This week we look at a sprouting new tax credit being considered by the Legislature.
This week we look at a sprouting new tax credit being considered by the Legislature.
Our Legislature traditionally acted to advance the production of renewable energy. Since 2006, we have had a tax credit to encourage the production of ethanol (grain alcohol), which has come to be a commonly known additive to car fuel. Unfortunately, no in-state ethanol production facility was ever built, so no one took advantage of these credits.
Last year, the legislature decided to replace this credit with one that would apply to renewable fuels other than ethanol. It passed Senate Bill 349, which would have established a five-year renewable fuels production credit not to exceed $3 million per year. But the bill was drafted to be usable only by local production facilities that used local feedstocks to produce the fuel. The Attorney General raised concerns that these restrictions would violate the U.S. Constitution’s Commerce Clause, which doesn’t permit one state to discriminate against products produced by another state. Gov. David Ige vetoed the bill.
Renewable fuel proponents took another shot this year at enacting a renewable fuels credit, this time leaving behind the local fuel and local production restrictions. That credit is now in Senate Bill 2652. But there is a small complication.
The complication is that the House Committee on Energy and Environmental Protection snuck a second credit into the bill. It’s called the organic foods production tax credit. It provides a dollar-for-dollar reimbursement of the taxpayer’s “qualified expenses,” up to a maximum of $10,000 per year. Qualified expenses are defined as expenses incurred to produce organic agricultural products, including expenses to obtain organic certification from the U.S. Department of Agriculture. Farmers who make more than $50,000 in gross income from the sale of organically produced agricultural products are disqualified. But farmers who make gobs of money from the sale of nonorganic products would still be eligible.
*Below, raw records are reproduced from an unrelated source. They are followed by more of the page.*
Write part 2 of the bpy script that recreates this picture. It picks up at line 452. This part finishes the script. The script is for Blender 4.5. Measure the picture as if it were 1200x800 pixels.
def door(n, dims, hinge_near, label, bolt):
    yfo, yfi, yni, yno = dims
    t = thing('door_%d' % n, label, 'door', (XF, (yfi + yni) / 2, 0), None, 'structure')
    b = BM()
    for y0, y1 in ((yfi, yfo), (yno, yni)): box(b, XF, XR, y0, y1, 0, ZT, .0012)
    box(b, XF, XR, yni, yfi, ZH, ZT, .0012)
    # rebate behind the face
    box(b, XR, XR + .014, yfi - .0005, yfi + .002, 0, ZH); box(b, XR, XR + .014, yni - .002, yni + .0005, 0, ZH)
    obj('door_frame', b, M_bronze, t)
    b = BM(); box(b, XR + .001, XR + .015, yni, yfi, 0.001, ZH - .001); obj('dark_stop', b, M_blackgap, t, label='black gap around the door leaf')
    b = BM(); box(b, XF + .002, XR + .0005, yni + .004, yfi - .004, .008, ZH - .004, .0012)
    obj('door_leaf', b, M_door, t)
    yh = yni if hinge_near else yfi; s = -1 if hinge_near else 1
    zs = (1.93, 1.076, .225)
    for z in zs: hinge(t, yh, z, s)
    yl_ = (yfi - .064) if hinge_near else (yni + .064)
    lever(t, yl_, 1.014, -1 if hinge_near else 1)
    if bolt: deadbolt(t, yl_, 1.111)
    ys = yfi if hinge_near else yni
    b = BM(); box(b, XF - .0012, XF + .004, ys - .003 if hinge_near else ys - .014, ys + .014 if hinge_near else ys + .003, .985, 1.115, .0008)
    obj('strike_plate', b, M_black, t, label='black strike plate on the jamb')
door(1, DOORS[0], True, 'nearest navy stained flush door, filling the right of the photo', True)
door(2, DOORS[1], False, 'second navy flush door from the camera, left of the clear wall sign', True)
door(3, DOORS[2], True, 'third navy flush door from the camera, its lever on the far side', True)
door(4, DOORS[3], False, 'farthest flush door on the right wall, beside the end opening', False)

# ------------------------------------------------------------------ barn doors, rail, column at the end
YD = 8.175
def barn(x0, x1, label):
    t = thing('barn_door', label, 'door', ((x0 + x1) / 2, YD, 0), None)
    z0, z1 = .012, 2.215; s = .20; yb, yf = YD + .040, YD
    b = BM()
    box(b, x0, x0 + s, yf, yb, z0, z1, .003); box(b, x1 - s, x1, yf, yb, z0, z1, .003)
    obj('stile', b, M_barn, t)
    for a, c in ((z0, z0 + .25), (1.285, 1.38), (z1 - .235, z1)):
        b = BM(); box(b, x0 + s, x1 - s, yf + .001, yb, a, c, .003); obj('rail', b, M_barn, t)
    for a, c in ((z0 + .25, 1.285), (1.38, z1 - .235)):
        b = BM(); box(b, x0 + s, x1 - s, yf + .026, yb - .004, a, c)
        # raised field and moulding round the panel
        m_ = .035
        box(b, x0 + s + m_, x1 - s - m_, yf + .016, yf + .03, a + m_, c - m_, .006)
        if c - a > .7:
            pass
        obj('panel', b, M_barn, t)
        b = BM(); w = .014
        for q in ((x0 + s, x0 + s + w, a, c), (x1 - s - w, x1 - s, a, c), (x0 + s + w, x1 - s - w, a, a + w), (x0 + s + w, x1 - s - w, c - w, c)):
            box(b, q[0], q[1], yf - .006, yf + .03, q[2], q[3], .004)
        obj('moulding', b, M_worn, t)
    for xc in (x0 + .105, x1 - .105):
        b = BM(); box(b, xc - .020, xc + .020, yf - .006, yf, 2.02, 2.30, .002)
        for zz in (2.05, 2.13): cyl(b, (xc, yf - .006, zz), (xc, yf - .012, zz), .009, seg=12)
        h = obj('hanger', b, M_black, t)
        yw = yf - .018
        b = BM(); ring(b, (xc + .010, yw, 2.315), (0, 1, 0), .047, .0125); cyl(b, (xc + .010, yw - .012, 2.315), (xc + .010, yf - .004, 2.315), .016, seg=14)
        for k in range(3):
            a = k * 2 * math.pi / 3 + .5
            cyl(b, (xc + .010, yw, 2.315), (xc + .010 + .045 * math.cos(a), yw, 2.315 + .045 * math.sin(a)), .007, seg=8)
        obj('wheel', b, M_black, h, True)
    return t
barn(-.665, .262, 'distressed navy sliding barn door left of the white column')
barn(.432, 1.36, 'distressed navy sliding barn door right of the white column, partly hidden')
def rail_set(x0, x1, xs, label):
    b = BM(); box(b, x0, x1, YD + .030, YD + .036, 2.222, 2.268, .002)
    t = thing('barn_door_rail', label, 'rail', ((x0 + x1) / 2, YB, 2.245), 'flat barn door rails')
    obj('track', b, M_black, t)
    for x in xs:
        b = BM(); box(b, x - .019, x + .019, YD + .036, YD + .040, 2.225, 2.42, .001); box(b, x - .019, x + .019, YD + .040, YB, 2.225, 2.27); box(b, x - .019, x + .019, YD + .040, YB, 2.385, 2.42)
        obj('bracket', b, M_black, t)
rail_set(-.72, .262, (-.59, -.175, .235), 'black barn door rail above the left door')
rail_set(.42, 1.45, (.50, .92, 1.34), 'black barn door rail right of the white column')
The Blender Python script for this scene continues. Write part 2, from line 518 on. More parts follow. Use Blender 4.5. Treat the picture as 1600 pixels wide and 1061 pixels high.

This new credit provision appears to have come out of left field. Technically, the bill is legal because its title is “Relating to Taxation” and the new piece of the bill is a tax credit. But the topic of organic foods doesn’t seem to have much in common with renewable fuel. Further, the organic foods production credit wasn’t in any bill heard this or last session. Because the House popped it into a renewable energy bill that had come over from the Senate, the Senate never had a chance to hear from the public about that provision. In the House-Senate conference that will consider this bill, the Senate will be forced into negotiating whether to accept a bill provision that it hasn’t really been deliberated.
Whether an organic foods production credit is a worthy idea, the eleventh hour tactic of shoving it into a bill whose subject matter is at best a distant relative is not. The public deserves to be protected from half-baked legislation. Before a bill reaches the governor’s desk, there should be adequate opportunity for both the House and the Senate to hear from the public and to deliberate the bill’s fate after being adequately informed. End runs around our legislative process, whether technically acceptable, lessen public confidence in our system of government.
We suggest the Legislature think long and hard about the current propriety of including this new credit in SB 2652 if it is to proceed further. The organic food production credit can always be introduced next year for proper consideration.